-- Data provided --
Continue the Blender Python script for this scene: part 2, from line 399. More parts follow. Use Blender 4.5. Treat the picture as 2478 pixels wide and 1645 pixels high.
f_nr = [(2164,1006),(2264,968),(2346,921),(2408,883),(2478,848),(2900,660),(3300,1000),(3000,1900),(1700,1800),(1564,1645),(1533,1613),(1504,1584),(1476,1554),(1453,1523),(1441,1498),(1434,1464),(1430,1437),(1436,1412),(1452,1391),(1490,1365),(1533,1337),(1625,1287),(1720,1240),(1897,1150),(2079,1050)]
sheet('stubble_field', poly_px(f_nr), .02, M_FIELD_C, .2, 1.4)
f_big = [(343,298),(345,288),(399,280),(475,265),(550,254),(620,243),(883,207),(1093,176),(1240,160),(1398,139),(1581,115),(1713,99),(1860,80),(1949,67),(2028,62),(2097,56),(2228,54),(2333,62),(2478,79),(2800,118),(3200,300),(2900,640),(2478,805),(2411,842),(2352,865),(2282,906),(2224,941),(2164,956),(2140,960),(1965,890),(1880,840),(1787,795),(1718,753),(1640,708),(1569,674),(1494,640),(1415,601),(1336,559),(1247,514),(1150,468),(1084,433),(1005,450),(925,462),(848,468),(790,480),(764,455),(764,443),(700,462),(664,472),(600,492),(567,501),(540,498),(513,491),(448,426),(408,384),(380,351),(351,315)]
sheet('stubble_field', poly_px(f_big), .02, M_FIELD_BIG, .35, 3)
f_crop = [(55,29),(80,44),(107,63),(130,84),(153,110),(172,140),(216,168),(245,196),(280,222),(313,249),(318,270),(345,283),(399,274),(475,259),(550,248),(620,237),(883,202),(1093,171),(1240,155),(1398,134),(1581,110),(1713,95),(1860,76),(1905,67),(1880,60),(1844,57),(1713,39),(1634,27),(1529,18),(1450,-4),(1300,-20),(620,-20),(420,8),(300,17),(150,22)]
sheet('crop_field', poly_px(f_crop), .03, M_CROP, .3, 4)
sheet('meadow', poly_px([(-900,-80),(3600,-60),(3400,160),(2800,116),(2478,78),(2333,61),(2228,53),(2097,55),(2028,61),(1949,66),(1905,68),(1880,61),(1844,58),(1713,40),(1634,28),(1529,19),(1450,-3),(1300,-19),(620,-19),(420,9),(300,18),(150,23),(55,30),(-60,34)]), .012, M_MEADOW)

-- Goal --
Each line of the material must be restated exactly.

-- Output for this exercise --
Continue the Blender Python script for this scene: part 2, from line 399. More parts follow. Use Blender 4.5. Treat the picture as 2478 pixels wide and 1645 pixels high.
f_nr = [(2164,1006),(2264,968),(2346,921),(2408,883),(2478,848),(2900,660),(3300,1000),(3000,1900),(1700,1800),(1564,1645),(1533,1613),(1504,1584),(1476,1554),(1453,1523),(1441,1498),(1434,1464),(1430,1437),(1436,1412),(1452,1391),(1490,1365),(1533,1337),(1625,1287),(1720,1240),(1897,1150),(2079,1050)]
sheet('stubble_field', poly_px(f_nr), .02, M_FIELD_C, .2, 1.4)
f_big = [(343,298),(345,288),(399,280),(475,265),(550,254),(620,243),(883,207),(1093,176),(1240,160),(1398,139),(1581,115),(1713,99),(1860,80),(1949,67),(2028,62),(2097,56),(2228,54),(2333,62),(2478,79),(2800,118),(3200,300),(2900,640),(2478,805),(2411,842),(2352,865),(2282,906),(2224,941),(2164,956),(2140,960),(1965,890),(1880,840),(1787,795),(1718,753),(1640,708),(1569,674),(1494,640),(1415,601),(1336,559),(1247,514),(1150,468),(1084,433),(1005,450),(925,462),(848,468),(790,480),(764,455),(764,443),(700,462),(664,472),(600,492),(567,501),(540,498),(513,491),(448,426),(408,384),(380,351),(351,315)]
sheet('stubble_field', poly_px(f_big), .02, M_FIELD_BIG, .35, 3)
f_crop = [(55,29),(80,44),(107,63),(130,84),(153,110),(172,140),(216,168),(245,196),(280,222),(313,249),(318,270),(345,283),(399,274),(475,259),(550,248),(620,237),(883,202),(1093,171),(1240,155),(1398,134),(1581,110),(1713,95),(1860,76),(1905,67),(1880,60),(1844,57),(1713,39),(1634,27),(1529,18),(1450,-4),(1300,-20),(620,-20),(420,8),(300,17),(150,22)]
sheet('crop_field', poly_px(f_crop), .03, M_CROP, .3, 4)
sheet('meadow', poly_px([(-900,-80),(3600,-60),(3400,160),(2800,116),(2478,78),(2333,61),(2228,53),(2097,55),(2028,61),(1949,66),(1905,68),(1880,61),(1844,58),(1713,40),(1634,28),(1529,19),(1450,-3),(1300,-19),(620,-19),(420,9),(300,18),(150,23),(55,30),(-60,34)]), .012, M_MEADOW)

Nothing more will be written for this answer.